A newly-uncovered document, possibly direct reportage from a parliamentary committee, could provide a vital insight into the investigation that followed the Great Fire Of London.

A hastily-scrawled document, littered with spelling mistakes, is possibly the only surviving reportage of the House of Commons probe into the fire that devastating London for four days in September 1666, 350 years ago.

Although now widely believed to be caused by an accident, the city was rife with paranoia and speculation about the origins – with many believing that the true spark was a Papist plot.

The unusual document, soon to go on show at the Museum of London, appears to be a verbal report to Sir Robert Brooks’ parliamentary investigation on January 22, 1667, listing 17 depositions, including that of Robert Hubert, the Frenchman who confessed to, and was ultimately hanged for, starting the fire on October 27, 1666.

It is not clear if Hubert, a presumed Catholic, did indeed start the fire and the judges at his trial doubted his guilt, thinking he might be mad.

Mention of "Mr Farriner, a baker"

Many unofficial printed versions of Brooks’ report, derived from handwritten notes, were distributed to feed people’s fascination with the calamity. This original manuscript, the phrasing of which differs from the printed versions in many places, is probably the only surviving handwritten copy of the Committee’s findings.

The statement “That this Monsyer Hubert, lived a Papest & died one: all though if ever given out ye He was a Huginet....” is not found in the published versions and appears to be unique to this scribed report.

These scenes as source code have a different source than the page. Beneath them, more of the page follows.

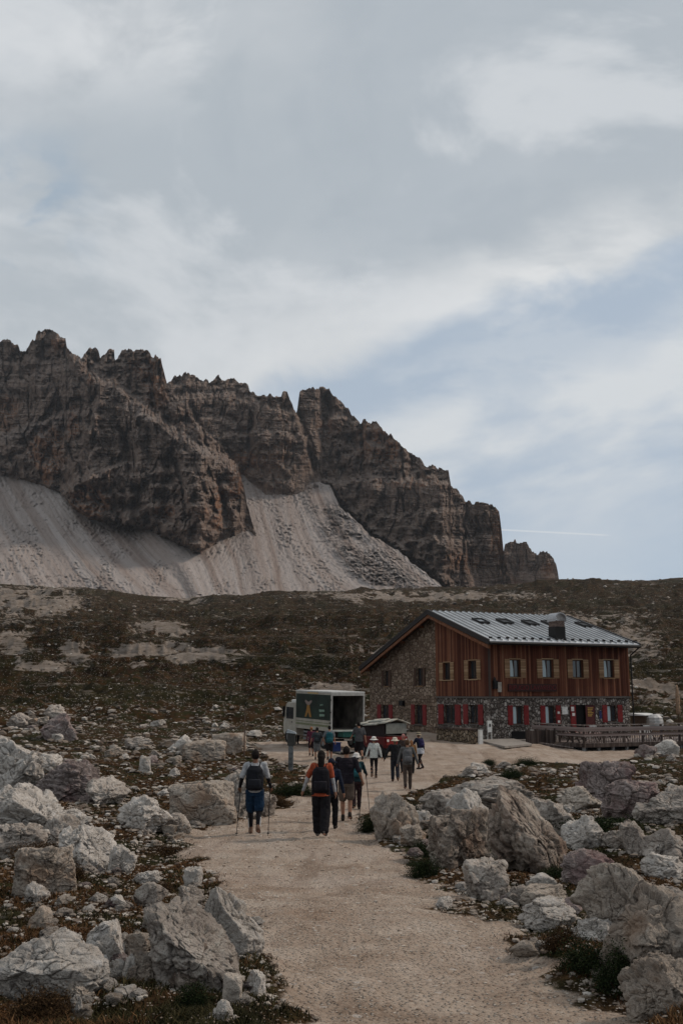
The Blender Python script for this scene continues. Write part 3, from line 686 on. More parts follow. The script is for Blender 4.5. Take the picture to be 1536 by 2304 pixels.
def window(rc, face, smat, sh=(1, 1), pale=0, sw=None, label=None, closed=0):
    a, b, c, d = rc; w = b-a; fr = MB(); k = .06
    for q in ((a, a+k, c, d), (b-k, b, c, d), (a+k, b-k, c, c+k), (a+k, b-k, d-k, d), ((a+b)/2-.03, (a+b)/2+.03, c+k, d-k)):
        slabbox(fr, face, *q, .13, .19)
    o = fr.build('window', FRAME, hut)
    if label: o['label'] = label
    g = MB(); g.poly([face(a+k, c+k, .165), face(b-k, c+k, .165), face(b-k, d-k, .165), face(a+k, d-k, .165)]); g.build('pane', GLASS, o)
    if pale:
        g = MB(); q = pale
        g.poly([face(a+k, c+k, .155), face(a+k+w*.42+.06*q, c+k, .155), face(a+k+w*.42-.12*q, d-k, .155), face(a+k, d-k, .155)]); g.build('sash_reflection', GL2, o)  # pale shape over the left pane: sky reflection painted as colour
    s_ = MB(); slabbox(s_, face, a-.06, b+.06, c-.07, c-.003, -.08, .12); s_.build('sill', GREYT if smat is SHUT_R else SHUT_T, o)
    if smat is SHUT_T:
        s_ = MB(); slabbox(s_, face, a-.04, b+.04, d+.003, d+.08, -.03, .05); s_.build('lintel', SHUT_T, o)
    sw = sw or w*.48
    for side in (0, 1):
        if not sh[side]: continue
        q = (a-.03-sw, a-.03) if side == 0 else (b+.03, b+.03+sw)
        s_ = MB(); slabbox(s_, face, q[0], q[1], c-.03, d+.03, -.07, -.025)
        if smat is SHUT_R:
            slabbox(s_, face, q[0]+.04, q[1]-.04, c+.12, c+.2, -.09, -.072); slabbox(s_, face, q[0]+.04, q[1]-.04, d-.2, d-.12, -.09, -.072)
        s_.build('shutter', smat, o)
gF = [rect_front(1153, 1176, 1588, 1630), rect_front(1226, 1248, 1588, 1629), rect_front(1365, 1387, 1587, 1624)]
door = rect_front(1294, 1339, 1586, 1646)
uF = [rect_front(1146, 1169, 1484, 1524, -.06), rect_front(1219, 1243, 1484, 1525, -.06), rect_front(1287, 1310, 1485, 1525, -.06), rect_front(1357, 1379, 1485, 1525, -.06)]
gG = [rect_gable(858, 875, 1586, 1618), rect_gable(934, 951, 1586, 1630), rect_gable(999, 1024, 1586, 1629), rect_gable(1054, 1076, 1586, 1629)]
uG = [rect_gable(864, 875, 1509, 1544), rect_gable(937, 951, 1503, 1543)]
wG = [rect_gable(997, 1013, 1491, 1530, -.06), rect_gable(1054, 1072, 1486, 1528, -.06)]
ZB = -.9
w = MB(); wall_holes(w, 0, W_, ZB, ZJ, gF+[door], FR()); w.poly([(W_, 0, ZB), (W_, G_, ZB), (W_, G_, 3.2), (W_, 0, ZJ)]); w.poly([(W_, G_, ZB), (0, G_, ZB), (0, G_, 3.2), (W_, G_, 3.2)])
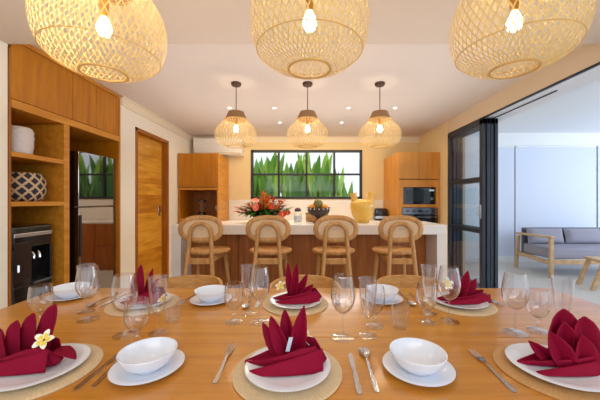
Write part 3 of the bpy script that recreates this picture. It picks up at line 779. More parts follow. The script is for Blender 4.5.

Among the other depositions mentioned is that of Thomas Farriner, the owner of the bakery on Pudding Lane where the fire began.

Although the writer is unknown, the clumsy phrasing and a range of phonetic spellings including “Frinch” instead of “French” and “marchant” rather than “merchant” suggest to experts that they had a pronounced regional accent and were not particularly well schooled.

The hastily penned two-and-a-half page document appears to have been drafted from a verbal report presented to the House of Commons on January 22, 1667

Hazel Forsyth, senior curator at the Museum Of London who researched the acquisition, said: “Every new piece of evidence enhances our understanding of the events before, during and after the Great Fire.

“This incredibly rare find is a fine addition to the Museum Of London’s world-leading collection of printed books and manuscripts relating to the Great Fire.”

Visitors to the Museum of London’s Fire! Fire! exhibition will be able to examine the document for themselves when it goes on show from Friday, October 21. Fire! Fire! runs until 17 April 16, 2017.